While a few abnormally cold summers would help sea ice survive the summer melt, Comiso's studies have found that on average, during the past 22 years, the Arctic warming rate is about 8 times higher than estimates of warming rates over the last 100 years.
In much of the Antarctic, a general cooling has been observed and sea ice has mostly increased over the last 30 years but the Antarctic Peninsula has been an exception since it has warmed and similar rapid changes as those found in the northern hemisphere have been observed.
For example, in the eastern Antarctic Peninsula, very rapid climate warming began in the 1950s, causing mean temperatures to increase by about 2.5 degrees Celsius (4.5 Fahrenheit), according to Scambos. As temperatures have warmed, land and sea ice have melted. In March 2002, the Rhode-Island-sized Larsen B ice shelf collapsed, the largest in a series of such retreats that began to take place around 1985 and have steadily increased.

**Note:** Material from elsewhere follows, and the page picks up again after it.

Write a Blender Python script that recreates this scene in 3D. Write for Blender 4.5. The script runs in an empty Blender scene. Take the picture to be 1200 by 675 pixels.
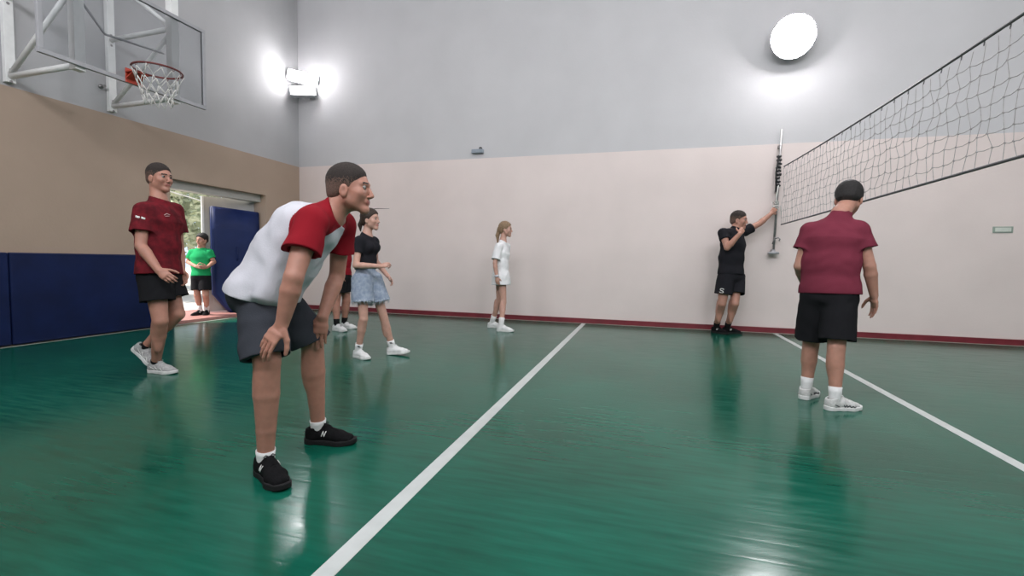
import bpy, bmesh, math, random
import numpy as np
from mathutils import Vector, Matrix
from mathutils.bvhtree import BVHTree

# ------------------------------------------------------------------ camera, world, lights, exposure
SC = bpy.context.scene
COL = SC.collection
cam_data = bpy.data.cameras.new('camera')
cam_data.sensor_width = 36.0
cam_data.lens = 16.294
cam_data.clip_start = 0.05
cam = bpy.data.objects.new('camera', cam_data)
COL.objects.link(cam)
_r = Vector((0.96080117, 0.27676634, 0.01617102))
_f = Vector((-0.2754604, 0.95960942, -0.0571955))
_u = Vector((-0.03134766, 0.05049903, 0.99823202))
cam.matrix_world = Matrix(((_r.x, _u.x, -_f.x, 1.00989), (_r.y, _u.y, -_f.y, -8.17712),
                           (_r.z, _u.z, -_f.z, 1.06518), (0, 0, 0, 1)))
SC.camera = cam

SC.view_settings.view_transform = 'Standard'
SC.view_settings.look = 'None'
SC.view_settings.gamma = 1.0
SC.view_settings.use_curve_mapping = False
SC.view_settings.exposure = 0.0
SC.cycles.use_denoising = True
SC.cycles.sample_clamp_indirect = 6.0
SC.cycles.caustics_reflective = False
SC.cycles.caustics_refractive = False

world = bpy.data.worlds.new('sky')
SC.world = world
world.use_nodes = True
wn = world.node_tree.nodes
wbg = wn['Background']
wbg.inputs['Color'].default_value = (0.72, 0.84, 1.0, 1)
wbg.inputs['Strength'].default_value = 1.3

def lamp(name, kind, loc, rot, energy, color=(1, 1, 1), size=None, size_y=None):
    d = bpy.data.lights.new(name, kind)
    d.energy = energy
    d.color = color
    if kind == 'AREA':
        d.shape = 'RECTANGLE'
        d.size = size
        d.size_y = size_y
    o = bpy.data.objects.new(name, d)
    o.location = loc
    o.rotation_euler = rot
    COL.objects.link(o)
    return o

PI = math.pi
sun = lamp('sun', 'SUN', (-14, 6, 12), (math.radians(38), 0, math.radians(-60)), 8.0, (1, .95, .86))
sun.data.angle = 0.02
# added fill lights behind the camera, no windows are built there
for wx, we in ((-3.4, 165), (0.2, 285), (3.6, 260), (7.8, 90)):
    lamp('rear_fill', 'AREA', (wx, -9.28, 4.9), (math.radians(68), 0, 0), we, (.95, .96, 1.0), 2.4, 2.0)
# added soft fill from under the unseen ceiling, without luminaires
for lx, ly, le in ((-2.0, -4.6, 45), (3.0, -4.6, 80), (8.0, -4.6, 60)):
    lamp('ceiling_fill', 'AREA', (lx, ly, 6.85), (0, 0, 0), le, (1.0, .97, .95), 3.0, 5.0)

# ------------------------------------------------------------------ materials
def mat(name, color, rough=.6, spec=.5, metal=0., noise=0., nscale=20., bump=0., bscale=80., emit=None, strength=0., sss=0., coat=0., sheen=0.,
        color2=None, stretch=(1, 1, 1), detail=3.):
    m = bpy.data.materials.new(name)
    m.use_nodes = True
    nt = m.node_tree
    b = nt.nodes['Principled BSDF']
    b.inputs['Base Color'].default_value = (*color, 1)
    b.inputs['Roughness'].default_value = rough
    b.inputs['Metallic'].default_value = metal
    b.inputs['Specular IOR Level'].default_value = spec
    if coat: b.inputs['Coat Weight'].default_value = coat
    if sheen: b.inputs['Sheen Weight'].default_value = sheen
    if sss:
        b.inputs['Subsurface Weight'].default_value = sss
        b.inputs['Subsurface Radius'].default_value = (.012, .005, .003)
        b.inputs['Subsurface Scale'].default_value = 1.0
    tc = nt.nodes.new('ShaderNodeTexCoord')
    mp = nt.nodes.new('ShaderNodeMapping')
    mp.inputs['Scale'].default_value = stretch
    nt.links.new(tc.outputs['Object'], mp.inputs['Vector'])
    if noise or color2:
        n = nt.nodes.new('ShaderNodeTexNoise')
        n.inputs['Scale'].default_value = nscale
        n.inputs['Detail'].default_value = detail
        nt.links.new(mp.outputs['Vector'], n.inputs['Vector'])
        mx = nt.nodes.new('ShaderNodeMix')
        mx.data_type = 'RGBA'
        c2 = color2 if color2 else tuple(max(0, c * (1 - noise)) for c in color)
        c1 = color if color2 else tuple(min(1, c * (1 + noise)) for c in color)
        mx.inputs[6].default_value = (*c1, 1)
        mx.inputs[7].default_value = (*c2, 1)
        rp = nt.nodes.new('ShaderNodeMapRange')
        rp.inputs['From Min'].default_value = .32
        rp.inputs['From Max'].default_value = .68
        nt.links.new(n.outputs['Fac'], rp.inputs['Value'])
        nt.links.new(rp.outputs['Result'], mx.inputs[0])
        nt.links.new(mx.outputs[2], b.inputs['Base Color'])
    if bump:
        n2 = nt.nodes.new('ShaderNodeTexNoise')
        n2.inputs['Scale'].default_value = bscale
        n2.inputs['Detail'].default_value = 4
        nt.links.new(mp.outputs['Vector'], n2.inputs['Vector'])
        bp = nt.nodes.new('ShaderNodeBump')
        bp.inputs['Strength'].default_value = bump
        bp.inputs['Distance'].default_value = .01
        nt.links.new(n2.outputs['Fac'], bp.inputs['Height'])
        nt.links.new(bp.outputs['Normal'], b.inputs['Normal'])
    if emit:
        b.inputs['Emission Color'].default_value = (*emit, 1)
        b.inputs['Emission Strength'].default_value = strength
    return m

M = {}
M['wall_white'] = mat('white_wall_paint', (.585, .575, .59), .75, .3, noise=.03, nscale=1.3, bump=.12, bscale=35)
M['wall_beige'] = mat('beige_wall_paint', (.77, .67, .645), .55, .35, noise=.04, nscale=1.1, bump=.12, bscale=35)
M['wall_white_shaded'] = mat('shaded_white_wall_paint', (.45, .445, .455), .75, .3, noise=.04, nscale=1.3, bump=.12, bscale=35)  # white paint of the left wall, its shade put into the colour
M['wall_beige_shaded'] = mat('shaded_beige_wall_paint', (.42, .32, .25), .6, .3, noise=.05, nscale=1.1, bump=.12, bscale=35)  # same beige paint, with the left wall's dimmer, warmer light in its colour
M['baseboard'] = mat('red_baseboard_paint', (.17, .02, .03), .45, noise=.15, nscale=6)
M['line'] = mat('white_line_paint', (.50, .53, .52), .3, noise=.06, nscale=9)
M['line_old'] = mat('worn_line_paint', (.44, .40, .37), .4, noise=.12, nscale=9)
M['ceiling'] = mat('ceiling_paint', (.72, .72, .74), .8, noise=.03, nscale=2)
M['sill'] = mat('pink_tile', (.42, .20, .18), .4, noise=.12, nscale=14)
M['mat_blue'] = mat('blue_vinyl', (.005, .013, .062), .5, .22, noise=.18, nscale=3, bump=.25, bscale=7)
M['gym_blue'] = mat('gym_mat_vinyl', (.012, .024, .100), .5, .25, noise=.15, nscale=3, bump=.3, bscale=6)
M['white_metal'] = mat('white_painted_metal', (.80, .80, .79), .4, noise=.05, nscale=8)
M['grey_metal'] = mat('grey_painted_metal', (.36, .36, .38), .4, noise=.06, nscale=12)
M['steel'] = mat('brushed_steel', (.30, .29, .29), .4, metal=.6, noise=.12, nscale=30)
M['black_strap'] = mat('black_webbing', (.02, .02, .022), .8, noise=.2, nscale=60)
M['rope_white'] = mat('white_rope', (.66, .65, .62), .8, noise=.12, nscale=70)
M['net'] = mat('grey_net_cord', (.36, .34, .335), .85, noise=.2, nscale=40)
M['cable'] = mat('dark_cable', (.10, .10, .105), .6, noise=.15, nscale=40)
M['rim'] = mat('dark_red_rim', (.13, .022, .02), .4, noise=.2, nscale=20)
M['red_plate'] = mat('orange_red_paint', (.42, .045, .022), .45, noise=.1, nscale=12)
M['door'] = mat('grey_door_paint', (.46, .455, .43), .5, noise=.05, nscale=5)
M['jamb'] = mat('white_jamb_paint', (.74, .74, .73), .5, noise=.04, nscale=5)
M['lamp_glass'] = mat('lit_lamp_glass', (.9, .9, .9), .3, noise=.01, nscale=5, emit=(1.0, .985, 1.0), strength=66.0)
M['lamp_glass_bright'] = mat('bright_lit_lamp_glass', (.9, .9, .9), .3, noise=.01, nscale=5, emit=(1.0, .985, 1.0), strength=110.0)
M['sign_white'] = mat('pale_sign_face', (.62, .66, .60), .4, noise=.05, nscale=20)
M['sign_green'] = mat('grey_green_sign', (.30, .36, .31), .4, noise=.05, nscale=20)
M['device'] = mat('blue_grey_plastic', (.27, .31, .36), .4, noise=.05, nscale=20)
M['concrete'] = mat('pale_concrete', (.62, .57, .52), .85, noise=.12, nscale=3, bump=.2, bscale=20)
M['bark'] = mat('tree_bark', (.10, .075, .05), .9, noise=.3, nscale=15, bump=.5, bscale=25)
M['leaf'] = mat('green_leaves', (.46, .50, .34), .6, noise=.35, nscale=2.2)
M['leaf2'] = mat('pale_green_leaves', (.60, .62, .48), .6, noise=.35, nscale=2.2)

def floor_material():
    m = bpy.data.materials.new('green_gloss_floor_paint')
    m.use_nodes = True
    nt = m.node_tree
    L = nt.links
    b = nt.nodes['Principled BSDF']
    tc = nt.nodes.new('ShaderNodeTexCoord')
    def noise(scale, detail, stretch):
        mp = nt.nodes.new('ShaderNodeMapping')
        mp.inputs['Scale'].default_value = stretch
        L.new(tc.outputs['Object'], mp.inputs['Vector'])
        n = nt.nodes.new('ShaderNodeTexNoise')
        n.inputs['Scale'].default_value = scale
        n.inputs['Detail'].default_value = detail
        L.new(mp.outputs['Vector'], n.inputs['Vector'])
        return n
    n1 = noise(.9, 5, (1, 1, 1))
    n2 = noise(11, 6, (.3, 2.4, 1))
    add = nt.nodes.new('ShaderNodeMath')
    add.operation = 'MULTIPLY_ADD'
    L.new(n2.outputs['Fac'], add.inputs[0])
    add.inputs[1].default_value = .9
    L.new(n1.outputs['Fac'], add.inputs[2])
    rp = nt.nodes.new('ShaderNodeMapRange')
    rp.inputs['From Min'].default_value = .62
    rp.inputs['From Max'].default_value = 1.28
    L.new(add.outputs[0], rp.inputs['Value'])
    mx = nt.nodes.new('ShaderNodeMix')
    mx.data_type = 'RGBA'
    mx.inputs[6].default_value = (.003, .056, .034, 1)
    mx.inputs[7].default_value = (.006, .115, .075, 1)
    L.new(rp.outputs['Result'], mx.inputs[0])
    L.new(mx.outputs[2], b.inputs['Base Color'])
    rr = nt.nodes.new('ShaderNodeMapRange')
    rr.inputs['From Min'].default_value = .3
    rr.inputs['From Max'].default_value = .7
    rr.inputs['To Min'].default_value = .12
    rr.inputs['To Max'].default_value = .23
    L.new(n2.outputs['Fac'], rr.inputs['Value'])
    L.new(rr.outputs['Result'], b.inputs['Roughness'])
    b.inputs['Specular IOR Level'].default_value = .22
    # boards along the hall, a shallow groove every 12 cm
    sp = nt.nodes.new('ShaderNodeSeparateXYZ')
    L.new(tc.outputs['Object'], sp.inputs[0])
    pp = nt.nodes.new('ShaderNodeMath')
    pp.operation = 'PINGPONG'
    L.new(sp.outputs['Y'], pp.inputs[0])
    pp.inputs[1].default_value = .065
    gr = nt.nodes.new('ShaderNodeMapRange')
    gr.interpolation_type = 'SMOOTHSTEP'
    gr.inputs['From Min'].default_value = 0
    gr.inputs['From Max'].default_value = .012
    L.new(pp.outputs[0], gr.inputs['Value'])
    n3 = noise(2.2, 2, (.35, 2.0, 1))
    hh = nt.nodes.new('ShaderNodeMath')
    hh.operation = 'MULTIPLY_ADD'
    L.new(n3.outputs['Fac'], hh.inputs[0])
    hh.inputs[1].default_value = 5.0
    L.new(gr.outputs['Result'], hh.inputs[2])
    bp = nt.nodes.new('ShaderNodeBump')
    bp.inputs['Strength'].default_value = .16
    bp.inputs['Distance'].default_value = .0010
    L.new(hh.outputs[0], bp.inputs['Height'])
    L.new(bp.outputs['Normal'], b.inputs['Normal'])
    return m
M['floor'] = floor_material()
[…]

In the aftermath of this collapse, two NASA studies, one led by Scambos, showed that glaciers flowing into the bay areas behind the Larsen 'B' ice shelf accelerated by 3- to 8-fold in just 18 months after the breakup. This finding points to similar mechanisms as those discovered by Abdalati and colleagues in Greenland's Jakobshavn ice stream. Satellite images revealed that the Antarctic glaciers' speed-up began almost immediately after the collapse of the shelf. Data from NASA's new ICESat satellite indicate that the trunk of one glacier decreased in elevation by over 30 meters in just six months.